UK cities represent £500 billion green investment opportunity

Cllr Nick Forbes, Chair of Core Cities UK and Leader of Newcastle City Council

Investing in projects such as solar panels, building retrofits, and electric vehicle charging points across the 11 members of Core Cities UK and London will create a £500 billion (US$681 billion) investment opportunity, according to a report.

The research from the UK Cities Climate Investment Commission (UKCCIC), which is a partnership between Connected Places CatapultCore Cities UK and London Councils, will be showcased to international investors at a COP26 event today.

The Commission is calling for ‘place-based demonstrators’ or neighbourhood pilots where green investment opportunities can be gathered together as a package, stating that this will attract returns in the form of savings, additional revenue streams and other social and environmental benefits.

The report notes that the total costs of getting London and the Core Cities to net-zero could top £200 billion, “a figure that would be impossible to raise without private sector investment”.

The Core Cities members are Belfast, Birmingham, Bristol, Cardiff, Glasgow, Leeds, Liverpool, Manchester, Newcastle, Nottingham and Sheffield. Together, London Councils and the Core Cities represent almost half of the UK population.

Cllr Nick Forbes, Chair of Core Cities UK and Leader of Newcastle City Council, said: “This report underlines the scale of the investment potential across our 11 Core Cities and London, and the essential role that private finance can play to support the transition to net-zero.

“Life for many of our 30 million citizens will change dramatically over the next few years. It is our job to map out the path to net-zero and to then work with private finance to lead our cities on that journey, ensuring everyone benefits from a greener, healthier future.”

Europe’s record summer heat ‘impossible’ without climate change

Image: Met Office

The summer of 2021 was Europe’s hottest on record, with temperatures close to 1°C above the 1991-2020 average. New analysis from the Met Office finds that this would have been “impossible without human-induced climate change”.

A new European record was set in Syracuse, Sicily, where temperatures reached 48.8°C, beating the previous high of 48°C recorded in Athens in 1977.

Met Office climate attribution scientist Dr Nikos Christidis, who led the analysis, said: “This latest attribution study is another example of how climate change is already making our weather extremes more severe.
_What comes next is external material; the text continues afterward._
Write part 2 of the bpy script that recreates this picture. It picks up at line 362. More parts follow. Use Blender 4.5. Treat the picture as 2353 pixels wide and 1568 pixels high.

Our analysis of the European summer of 2021 shows that what is now a one in three-year event would have been almost impossible without human-induced climate change.”

The scientists used an extensive collection of computer simulations to compare the climate as it is today, with about 1°C of global warming, with the climate as it would have been without human influence.

The chances of these extreme events continue to rise unless greenhouse gas emissions are significantly reduced, the experts said.

Life in one of the world’s hottest cities

Image: Amnesty International

Ahead of COP26, Amnesty International documented the lives of the people of Jacobabad in Pakistan, which is one of the world’s hottest cities.

The photo essay collection, Unliveable for Humans, shows how heat affects residents in the city, where temperatures have regularly exceeded 50°C over the past four summers.

On at least four occasions since 1987, temperatures and humidity levels have reached a threshold described by experts as “hotter than a human body can handle”, one of only two cities in the world to reach that status.

The report outlines how “life in Jacobabad is dominated by attempts to escape the heat,” including ‘donkey-powered’ fans, huge blocks of ice to cool floors and agricultural workers jumping into dirty wastewater.

Rimmel Mohydin, Amnesty International’s South Asia Campaigner, said: “Unless world leaders commit to the bold and concerted action so desperately needed at COP26, cities like Jacobabad will continue to suffer ever more extreme heat and humidity.”